Separation of Powers: No one branch of government (legislative, executive, and judicial) is supreme to the other branches. Rather, all the branches are able to exercise certain checks and balances over the other branches in order to make sure that no one branch gets too powerful. For instance, the president can veto bills that Congress passes into law, and the federal courts can find that a law is unenforceable because it is unconstitutional.

Trial Court: A court that has jurisdiction to hear matters in the first instance (meaning that this is the court litigants go to first to resolve their issues). Matters can be both criminal and civil. Federal trial courts are called the United States District Courts.

Intellectual Property

Copyright: The power granted to the creator of an artistic or creative work over its use and distribution, so long as the work is fixed in a tangible medium.

Court of Appeals for the Federal Circuit (aka "Federal Circuit"): The federal appellate court responsible for all patent appeals. The court is unique in that it is not geographic in jurisdiction as in all other federal appellate courts, but rather, oversees appeals relating to specific areas of the law like patents and government contracts. The U.S. Supreme Court is the only court higher than the Federal Circuit.

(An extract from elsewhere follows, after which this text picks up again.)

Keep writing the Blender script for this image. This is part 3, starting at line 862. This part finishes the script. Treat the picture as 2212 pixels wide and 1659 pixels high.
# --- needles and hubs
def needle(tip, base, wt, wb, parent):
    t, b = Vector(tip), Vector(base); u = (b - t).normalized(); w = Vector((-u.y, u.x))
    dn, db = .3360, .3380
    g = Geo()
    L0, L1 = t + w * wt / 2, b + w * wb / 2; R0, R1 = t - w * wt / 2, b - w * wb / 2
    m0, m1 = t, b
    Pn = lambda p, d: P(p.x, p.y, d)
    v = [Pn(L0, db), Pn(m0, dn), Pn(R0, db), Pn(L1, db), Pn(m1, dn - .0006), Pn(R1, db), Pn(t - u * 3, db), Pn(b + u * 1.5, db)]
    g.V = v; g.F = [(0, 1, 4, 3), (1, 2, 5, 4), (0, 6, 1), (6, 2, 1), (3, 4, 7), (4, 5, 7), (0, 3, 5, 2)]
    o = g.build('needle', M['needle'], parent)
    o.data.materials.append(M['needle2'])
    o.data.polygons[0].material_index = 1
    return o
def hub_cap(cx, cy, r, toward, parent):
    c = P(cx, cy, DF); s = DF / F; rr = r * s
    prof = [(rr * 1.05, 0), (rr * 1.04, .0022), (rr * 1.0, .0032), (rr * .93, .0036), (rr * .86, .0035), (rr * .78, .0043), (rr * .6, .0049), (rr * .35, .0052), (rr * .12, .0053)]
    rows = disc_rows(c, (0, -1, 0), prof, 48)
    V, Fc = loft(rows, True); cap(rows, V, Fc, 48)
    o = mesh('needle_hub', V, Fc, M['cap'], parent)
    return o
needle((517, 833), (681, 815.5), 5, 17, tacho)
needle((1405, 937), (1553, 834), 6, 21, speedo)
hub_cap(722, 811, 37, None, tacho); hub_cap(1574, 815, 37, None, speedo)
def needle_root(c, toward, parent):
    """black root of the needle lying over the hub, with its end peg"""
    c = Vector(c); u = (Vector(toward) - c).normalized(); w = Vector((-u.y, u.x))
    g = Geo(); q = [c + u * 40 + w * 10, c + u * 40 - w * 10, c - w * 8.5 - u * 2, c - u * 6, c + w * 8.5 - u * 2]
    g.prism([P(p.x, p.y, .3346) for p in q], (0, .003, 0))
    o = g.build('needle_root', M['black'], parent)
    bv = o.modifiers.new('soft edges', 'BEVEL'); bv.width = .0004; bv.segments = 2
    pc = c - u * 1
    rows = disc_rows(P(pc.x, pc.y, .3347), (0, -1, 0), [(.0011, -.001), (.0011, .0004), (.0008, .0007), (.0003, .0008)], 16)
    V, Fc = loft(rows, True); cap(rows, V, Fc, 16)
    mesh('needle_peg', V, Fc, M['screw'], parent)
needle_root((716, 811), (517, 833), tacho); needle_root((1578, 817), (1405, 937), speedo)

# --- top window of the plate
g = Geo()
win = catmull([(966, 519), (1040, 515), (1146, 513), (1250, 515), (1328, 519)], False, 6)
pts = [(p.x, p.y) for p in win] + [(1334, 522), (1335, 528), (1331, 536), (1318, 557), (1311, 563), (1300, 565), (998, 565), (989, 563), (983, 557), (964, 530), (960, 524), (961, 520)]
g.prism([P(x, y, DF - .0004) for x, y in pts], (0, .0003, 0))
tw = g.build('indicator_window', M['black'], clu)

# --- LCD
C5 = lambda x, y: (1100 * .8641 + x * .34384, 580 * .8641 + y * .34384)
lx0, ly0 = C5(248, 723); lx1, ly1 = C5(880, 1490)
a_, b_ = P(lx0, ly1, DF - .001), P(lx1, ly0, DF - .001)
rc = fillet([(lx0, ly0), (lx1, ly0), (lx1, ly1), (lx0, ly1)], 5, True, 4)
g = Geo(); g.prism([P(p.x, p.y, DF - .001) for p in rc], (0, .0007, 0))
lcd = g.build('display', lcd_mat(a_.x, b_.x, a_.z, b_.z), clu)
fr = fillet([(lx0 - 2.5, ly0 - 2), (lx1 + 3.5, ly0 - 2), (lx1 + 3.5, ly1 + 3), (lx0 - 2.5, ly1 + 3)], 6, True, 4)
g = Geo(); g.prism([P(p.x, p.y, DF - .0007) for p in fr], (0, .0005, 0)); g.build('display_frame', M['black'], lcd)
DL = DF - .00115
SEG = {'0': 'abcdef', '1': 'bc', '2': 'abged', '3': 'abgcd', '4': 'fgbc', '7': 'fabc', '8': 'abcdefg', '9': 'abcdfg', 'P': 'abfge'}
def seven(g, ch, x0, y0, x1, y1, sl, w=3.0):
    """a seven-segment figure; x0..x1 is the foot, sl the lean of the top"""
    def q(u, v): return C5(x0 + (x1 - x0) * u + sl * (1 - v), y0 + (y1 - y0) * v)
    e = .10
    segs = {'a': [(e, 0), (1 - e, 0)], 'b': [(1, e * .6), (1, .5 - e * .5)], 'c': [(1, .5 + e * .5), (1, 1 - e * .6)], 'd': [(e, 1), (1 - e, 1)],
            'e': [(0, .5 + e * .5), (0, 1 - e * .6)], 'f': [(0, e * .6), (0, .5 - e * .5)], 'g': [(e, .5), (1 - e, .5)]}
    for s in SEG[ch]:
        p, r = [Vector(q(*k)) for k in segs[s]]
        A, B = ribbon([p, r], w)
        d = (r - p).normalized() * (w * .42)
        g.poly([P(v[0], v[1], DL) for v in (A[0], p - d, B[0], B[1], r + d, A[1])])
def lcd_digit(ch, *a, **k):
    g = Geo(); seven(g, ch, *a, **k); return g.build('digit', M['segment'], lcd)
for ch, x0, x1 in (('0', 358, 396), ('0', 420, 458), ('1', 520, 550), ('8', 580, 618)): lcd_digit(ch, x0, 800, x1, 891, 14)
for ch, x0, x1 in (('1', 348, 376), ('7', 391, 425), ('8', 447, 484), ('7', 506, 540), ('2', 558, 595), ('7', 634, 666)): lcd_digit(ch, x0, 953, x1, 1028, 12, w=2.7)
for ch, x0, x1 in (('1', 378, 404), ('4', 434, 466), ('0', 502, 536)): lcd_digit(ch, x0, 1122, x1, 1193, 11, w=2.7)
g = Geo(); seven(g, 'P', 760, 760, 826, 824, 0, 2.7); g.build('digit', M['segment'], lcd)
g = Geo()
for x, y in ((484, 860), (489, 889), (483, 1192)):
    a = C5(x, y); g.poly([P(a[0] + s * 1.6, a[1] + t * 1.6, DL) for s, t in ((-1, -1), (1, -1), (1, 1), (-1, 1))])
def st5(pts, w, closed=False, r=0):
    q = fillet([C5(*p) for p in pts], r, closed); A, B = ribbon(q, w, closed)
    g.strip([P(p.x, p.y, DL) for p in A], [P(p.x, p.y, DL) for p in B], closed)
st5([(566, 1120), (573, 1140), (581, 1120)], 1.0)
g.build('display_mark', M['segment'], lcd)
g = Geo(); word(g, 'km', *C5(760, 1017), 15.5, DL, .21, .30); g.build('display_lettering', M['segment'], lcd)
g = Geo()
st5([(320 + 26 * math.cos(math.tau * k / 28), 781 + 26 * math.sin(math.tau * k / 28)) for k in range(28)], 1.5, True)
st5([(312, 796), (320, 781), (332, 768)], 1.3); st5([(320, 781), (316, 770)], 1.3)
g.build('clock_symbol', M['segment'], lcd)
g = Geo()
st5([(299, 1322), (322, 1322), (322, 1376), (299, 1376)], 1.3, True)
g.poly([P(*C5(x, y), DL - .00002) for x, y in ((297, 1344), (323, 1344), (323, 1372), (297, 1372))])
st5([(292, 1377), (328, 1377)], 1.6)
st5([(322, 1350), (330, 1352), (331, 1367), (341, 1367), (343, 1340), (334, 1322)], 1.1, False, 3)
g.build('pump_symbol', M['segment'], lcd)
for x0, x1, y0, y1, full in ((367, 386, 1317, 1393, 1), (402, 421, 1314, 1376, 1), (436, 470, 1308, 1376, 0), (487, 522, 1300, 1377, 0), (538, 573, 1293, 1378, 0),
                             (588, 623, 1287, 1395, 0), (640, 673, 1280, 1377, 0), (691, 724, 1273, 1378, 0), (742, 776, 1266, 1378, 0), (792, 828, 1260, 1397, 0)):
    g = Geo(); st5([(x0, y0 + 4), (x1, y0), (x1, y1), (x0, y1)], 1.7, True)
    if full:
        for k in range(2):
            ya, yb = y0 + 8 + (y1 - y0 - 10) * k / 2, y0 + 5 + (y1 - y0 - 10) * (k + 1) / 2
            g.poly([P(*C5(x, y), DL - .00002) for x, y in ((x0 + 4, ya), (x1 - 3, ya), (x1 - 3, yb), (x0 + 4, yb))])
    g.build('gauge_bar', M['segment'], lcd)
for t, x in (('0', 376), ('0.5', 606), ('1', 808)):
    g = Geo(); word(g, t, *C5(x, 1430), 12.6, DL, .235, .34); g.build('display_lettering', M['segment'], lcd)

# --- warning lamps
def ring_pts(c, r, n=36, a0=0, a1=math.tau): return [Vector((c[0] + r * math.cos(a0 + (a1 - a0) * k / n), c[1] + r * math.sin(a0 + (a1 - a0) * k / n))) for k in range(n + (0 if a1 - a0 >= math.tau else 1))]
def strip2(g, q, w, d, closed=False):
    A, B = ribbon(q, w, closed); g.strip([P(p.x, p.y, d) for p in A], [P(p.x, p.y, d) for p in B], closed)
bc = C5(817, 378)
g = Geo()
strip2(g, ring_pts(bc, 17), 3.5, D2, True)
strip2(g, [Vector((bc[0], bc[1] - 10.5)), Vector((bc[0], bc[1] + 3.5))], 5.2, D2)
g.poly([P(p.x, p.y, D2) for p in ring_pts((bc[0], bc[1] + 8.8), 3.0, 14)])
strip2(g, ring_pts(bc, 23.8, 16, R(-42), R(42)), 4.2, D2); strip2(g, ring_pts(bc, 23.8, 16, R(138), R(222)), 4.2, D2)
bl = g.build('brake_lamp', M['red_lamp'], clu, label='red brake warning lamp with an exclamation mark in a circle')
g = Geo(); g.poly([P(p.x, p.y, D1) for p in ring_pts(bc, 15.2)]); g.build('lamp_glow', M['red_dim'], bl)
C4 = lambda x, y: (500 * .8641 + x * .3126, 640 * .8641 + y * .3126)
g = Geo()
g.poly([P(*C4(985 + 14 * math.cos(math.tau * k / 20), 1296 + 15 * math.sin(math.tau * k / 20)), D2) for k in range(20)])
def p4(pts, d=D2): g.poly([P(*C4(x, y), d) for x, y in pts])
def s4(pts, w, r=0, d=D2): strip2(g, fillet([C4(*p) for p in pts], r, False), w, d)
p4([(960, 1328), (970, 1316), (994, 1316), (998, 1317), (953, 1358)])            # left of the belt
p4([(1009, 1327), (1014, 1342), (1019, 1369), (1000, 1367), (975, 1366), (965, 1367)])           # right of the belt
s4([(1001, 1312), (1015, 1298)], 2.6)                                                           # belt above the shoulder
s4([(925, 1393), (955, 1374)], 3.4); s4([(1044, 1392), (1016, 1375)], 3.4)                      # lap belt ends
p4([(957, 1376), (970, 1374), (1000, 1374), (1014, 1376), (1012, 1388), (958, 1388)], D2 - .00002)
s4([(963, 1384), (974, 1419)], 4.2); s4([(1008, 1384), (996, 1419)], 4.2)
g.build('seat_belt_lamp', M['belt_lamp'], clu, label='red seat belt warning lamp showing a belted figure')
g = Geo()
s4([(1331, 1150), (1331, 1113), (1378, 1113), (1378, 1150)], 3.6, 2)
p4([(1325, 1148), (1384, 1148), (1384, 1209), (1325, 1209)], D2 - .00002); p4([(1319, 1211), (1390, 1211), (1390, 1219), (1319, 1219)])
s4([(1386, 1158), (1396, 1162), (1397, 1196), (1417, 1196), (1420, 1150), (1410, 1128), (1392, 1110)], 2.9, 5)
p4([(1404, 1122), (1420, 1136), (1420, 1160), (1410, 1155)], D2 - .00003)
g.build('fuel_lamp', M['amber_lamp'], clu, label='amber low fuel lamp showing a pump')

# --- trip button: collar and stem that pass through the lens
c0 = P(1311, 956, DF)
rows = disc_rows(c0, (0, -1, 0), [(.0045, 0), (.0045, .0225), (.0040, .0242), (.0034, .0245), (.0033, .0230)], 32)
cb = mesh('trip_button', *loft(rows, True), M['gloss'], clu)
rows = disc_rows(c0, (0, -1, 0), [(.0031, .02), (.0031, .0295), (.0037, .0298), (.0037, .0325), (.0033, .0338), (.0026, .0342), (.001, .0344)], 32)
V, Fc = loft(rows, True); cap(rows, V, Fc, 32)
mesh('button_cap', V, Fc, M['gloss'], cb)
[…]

Patent: A limited right to exclude others from making, using, selling, or distributing an invention without permission in exchange for the public disclosure of that invention. 

Trade Dress: A subset of trademark law that protects the look and feel of a product or product packaging. For instance, the look and feel of a Starbucks store (earthy color scheme, wooden countertops and tables) might be protectable under trade dress. 

Trademark: A visual or textual mark that serves as an identifier of the source of a particular product or service.

Trade Secret: Any kind of information, substance, design, formula, or process not generally known to anyone that derives independent economic value from not being known to anyone, and is also subject to efforts to keep it secret. For instance, the Coca-Cola formula is a trade secret, and so might a list of a company's clients.